> [GOAL OF THE EXERCISE]
Every line that contains the word "shade" should be copied.

> [RECORDED DATA]
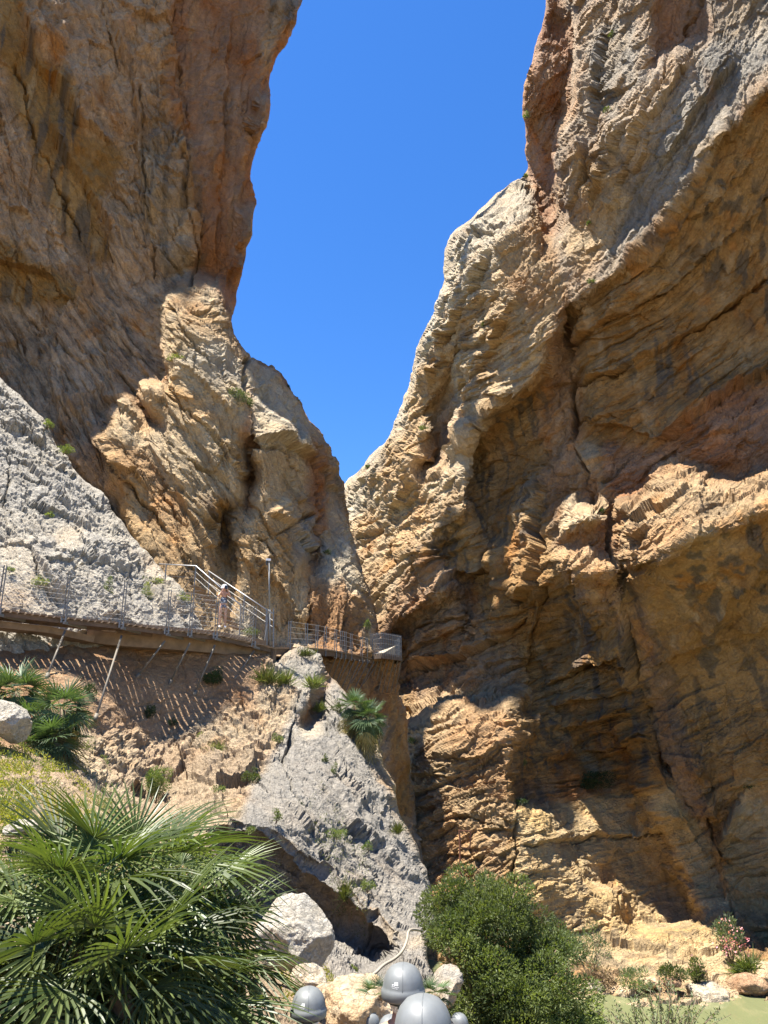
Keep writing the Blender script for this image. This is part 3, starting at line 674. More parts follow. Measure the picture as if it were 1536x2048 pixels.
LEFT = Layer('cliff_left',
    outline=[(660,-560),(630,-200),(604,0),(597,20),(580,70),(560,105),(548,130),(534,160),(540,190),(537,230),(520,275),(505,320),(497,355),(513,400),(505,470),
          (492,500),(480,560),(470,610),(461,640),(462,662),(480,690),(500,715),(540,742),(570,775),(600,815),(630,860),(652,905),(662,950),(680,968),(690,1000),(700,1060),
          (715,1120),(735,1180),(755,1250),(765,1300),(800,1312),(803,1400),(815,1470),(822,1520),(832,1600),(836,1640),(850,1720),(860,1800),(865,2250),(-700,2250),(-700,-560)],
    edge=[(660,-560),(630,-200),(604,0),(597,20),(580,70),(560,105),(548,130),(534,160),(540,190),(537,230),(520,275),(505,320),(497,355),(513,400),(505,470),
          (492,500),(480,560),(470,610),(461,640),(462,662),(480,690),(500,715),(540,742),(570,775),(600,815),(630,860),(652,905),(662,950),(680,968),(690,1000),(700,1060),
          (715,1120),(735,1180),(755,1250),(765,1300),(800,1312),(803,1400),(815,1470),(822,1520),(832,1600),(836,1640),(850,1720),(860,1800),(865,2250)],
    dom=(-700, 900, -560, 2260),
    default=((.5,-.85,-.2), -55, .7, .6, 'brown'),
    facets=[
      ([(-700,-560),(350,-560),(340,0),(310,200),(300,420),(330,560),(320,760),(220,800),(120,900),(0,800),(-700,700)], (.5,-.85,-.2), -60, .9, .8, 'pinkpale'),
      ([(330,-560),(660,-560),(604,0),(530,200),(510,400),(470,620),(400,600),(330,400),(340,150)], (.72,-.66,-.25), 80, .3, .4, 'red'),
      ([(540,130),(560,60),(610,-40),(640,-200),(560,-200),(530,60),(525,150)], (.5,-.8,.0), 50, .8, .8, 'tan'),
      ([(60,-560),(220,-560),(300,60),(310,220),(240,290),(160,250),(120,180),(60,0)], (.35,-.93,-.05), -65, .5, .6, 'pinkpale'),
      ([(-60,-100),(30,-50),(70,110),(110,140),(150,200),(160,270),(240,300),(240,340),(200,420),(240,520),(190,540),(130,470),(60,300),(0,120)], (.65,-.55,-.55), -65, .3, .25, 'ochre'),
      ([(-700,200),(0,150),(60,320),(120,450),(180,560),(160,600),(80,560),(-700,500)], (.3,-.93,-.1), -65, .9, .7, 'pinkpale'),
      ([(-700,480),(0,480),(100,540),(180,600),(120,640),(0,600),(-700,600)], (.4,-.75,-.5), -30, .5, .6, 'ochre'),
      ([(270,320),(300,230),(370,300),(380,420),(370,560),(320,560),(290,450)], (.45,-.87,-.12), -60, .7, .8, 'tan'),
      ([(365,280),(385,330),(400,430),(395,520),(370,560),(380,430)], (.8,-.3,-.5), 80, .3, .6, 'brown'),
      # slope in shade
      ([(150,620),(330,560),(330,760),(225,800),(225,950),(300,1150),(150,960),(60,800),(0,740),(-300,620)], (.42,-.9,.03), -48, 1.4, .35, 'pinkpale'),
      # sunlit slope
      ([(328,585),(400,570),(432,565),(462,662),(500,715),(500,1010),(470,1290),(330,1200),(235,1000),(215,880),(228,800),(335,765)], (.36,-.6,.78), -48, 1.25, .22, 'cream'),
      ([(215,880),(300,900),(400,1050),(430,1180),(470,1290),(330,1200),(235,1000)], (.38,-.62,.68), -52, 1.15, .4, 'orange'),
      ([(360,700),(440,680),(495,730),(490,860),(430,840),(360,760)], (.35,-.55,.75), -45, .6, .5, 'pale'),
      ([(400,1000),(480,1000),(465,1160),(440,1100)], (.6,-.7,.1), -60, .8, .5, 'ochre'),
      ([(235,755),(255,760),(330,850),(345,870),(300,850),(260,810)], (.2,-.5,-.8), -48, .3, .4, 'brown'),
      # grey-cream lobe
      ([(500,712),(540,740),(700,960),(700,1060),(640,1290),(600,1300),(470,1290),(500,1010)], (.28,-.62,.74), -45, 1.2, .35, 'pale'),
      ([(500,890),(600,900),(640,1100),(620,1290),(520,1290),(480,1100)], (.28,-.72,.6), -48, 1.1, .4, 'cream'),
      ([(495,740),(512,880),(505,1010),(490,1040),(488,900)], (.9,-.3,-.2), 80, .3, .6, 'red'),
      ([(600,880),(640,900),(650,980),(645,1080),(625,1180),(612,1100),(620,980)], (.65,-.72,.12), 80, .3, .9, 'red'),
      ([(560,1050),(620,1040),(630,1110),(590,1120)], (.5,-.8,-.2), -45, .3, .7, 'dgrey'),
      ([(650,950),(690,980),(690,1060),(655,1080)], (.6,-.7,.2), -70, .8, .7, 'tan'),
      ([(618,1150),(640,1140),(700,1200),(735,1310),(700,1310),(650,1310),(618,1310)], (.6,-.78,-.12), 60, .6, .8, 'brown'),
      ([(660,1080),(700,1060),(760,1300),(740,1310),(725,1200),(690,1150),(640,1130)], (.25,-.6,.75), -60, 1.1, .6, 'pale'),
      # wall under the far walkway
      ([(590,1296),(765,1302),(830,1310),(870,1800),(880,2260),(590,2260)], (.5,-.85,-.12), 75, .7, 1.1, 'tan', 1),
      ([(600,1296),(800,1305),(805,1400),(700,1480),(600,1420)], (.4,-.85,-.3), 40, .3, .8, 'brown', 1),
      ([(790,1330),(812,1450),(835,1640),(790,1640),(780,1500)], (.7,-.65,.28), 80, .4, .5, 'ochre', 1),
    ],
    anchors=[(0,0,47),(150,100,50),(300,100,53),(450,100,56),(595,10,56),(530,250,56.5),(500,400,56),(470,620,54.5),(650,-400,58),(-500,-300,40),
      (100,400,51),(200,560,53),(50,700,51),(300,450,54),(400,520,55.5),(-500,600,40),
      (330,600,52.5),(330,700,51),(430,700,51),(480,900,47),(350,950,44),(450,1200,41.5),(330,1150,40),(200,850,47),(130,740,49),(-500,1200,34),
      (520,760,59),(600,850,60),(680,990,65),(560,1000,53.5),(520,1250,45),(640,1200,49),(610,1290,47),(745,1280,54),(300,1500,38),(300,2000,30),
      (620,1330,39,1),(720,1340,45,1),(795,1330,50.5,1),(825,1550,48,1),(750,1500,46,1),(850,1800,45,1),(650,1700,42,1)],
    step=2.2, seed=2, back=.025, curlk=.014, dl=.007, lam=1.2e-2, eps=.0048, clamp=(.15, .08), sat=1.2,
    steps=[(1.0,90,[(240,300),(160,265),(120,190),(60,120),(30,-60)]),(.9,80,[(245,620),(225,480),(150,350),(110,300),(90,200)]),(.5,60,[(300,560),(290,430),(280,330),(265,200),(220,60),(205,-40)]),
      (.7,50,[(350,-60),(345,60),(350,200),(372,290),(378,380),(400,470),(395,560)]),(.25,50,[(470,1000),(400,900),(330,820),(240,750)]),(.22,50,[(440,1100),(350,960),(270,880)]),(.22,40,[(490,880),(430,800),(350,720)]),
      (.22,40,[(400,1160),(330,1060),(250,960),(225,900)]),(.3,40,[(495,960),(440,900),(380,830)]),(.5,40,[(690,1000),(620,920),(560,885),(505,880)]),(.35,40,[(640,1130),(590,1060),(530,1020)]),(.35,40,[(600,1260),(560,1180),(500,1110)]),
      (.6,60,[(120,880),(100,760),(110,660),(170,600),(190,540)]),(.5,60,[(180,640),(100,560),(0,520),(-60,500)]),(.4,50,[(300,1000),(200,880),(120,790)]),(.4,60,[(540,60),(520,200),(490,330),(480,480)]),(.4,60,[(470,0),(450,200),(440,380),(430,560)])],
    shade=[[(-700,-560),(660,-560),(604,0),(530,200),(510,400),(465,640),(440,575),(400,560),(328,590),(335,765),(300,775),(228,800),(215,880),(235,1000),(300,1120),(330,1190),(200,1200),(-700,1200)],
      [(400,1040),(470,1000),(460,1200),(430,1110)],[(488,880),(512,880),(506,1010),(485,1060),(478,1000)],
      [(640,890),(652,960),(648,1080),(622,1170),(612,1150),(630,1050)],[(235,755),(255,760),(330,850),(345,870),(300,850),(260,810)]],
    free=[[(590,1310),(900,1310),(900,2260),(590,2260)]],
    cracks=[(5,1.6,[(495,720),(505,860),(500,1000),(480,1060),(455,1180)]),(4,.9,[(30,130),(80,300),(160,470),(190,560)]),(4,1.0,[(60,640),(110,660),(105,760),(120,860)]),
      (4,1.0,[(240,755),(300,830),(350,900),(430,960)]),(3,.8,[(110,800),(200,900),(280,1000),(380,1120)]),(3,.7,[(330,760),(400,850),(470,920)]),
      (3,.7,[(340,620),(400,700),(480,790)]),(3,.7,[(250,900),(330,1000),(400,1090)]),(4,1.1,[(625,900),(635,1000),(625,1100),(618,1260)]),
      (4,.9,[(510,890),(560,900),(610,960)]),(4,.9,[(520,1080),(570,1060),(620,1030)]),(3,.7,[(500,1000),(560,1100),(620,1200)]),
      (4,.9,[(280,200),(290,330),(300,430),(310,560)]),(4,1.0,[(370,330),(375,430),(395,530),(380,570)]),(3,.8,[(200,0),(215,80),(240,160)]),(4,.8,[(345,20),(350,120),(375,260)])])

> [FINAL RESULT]
      # slope in shade
    shade=[[(-700,-560),(660,-560),(604,0),(530,200),(510,400),(465,640),(440,575),(400,560),(328,590),(335,765),(300,775),(228,800),(215,880),(235,1000),(300,1120),(330,1190),(200,1200),(-700,1200)],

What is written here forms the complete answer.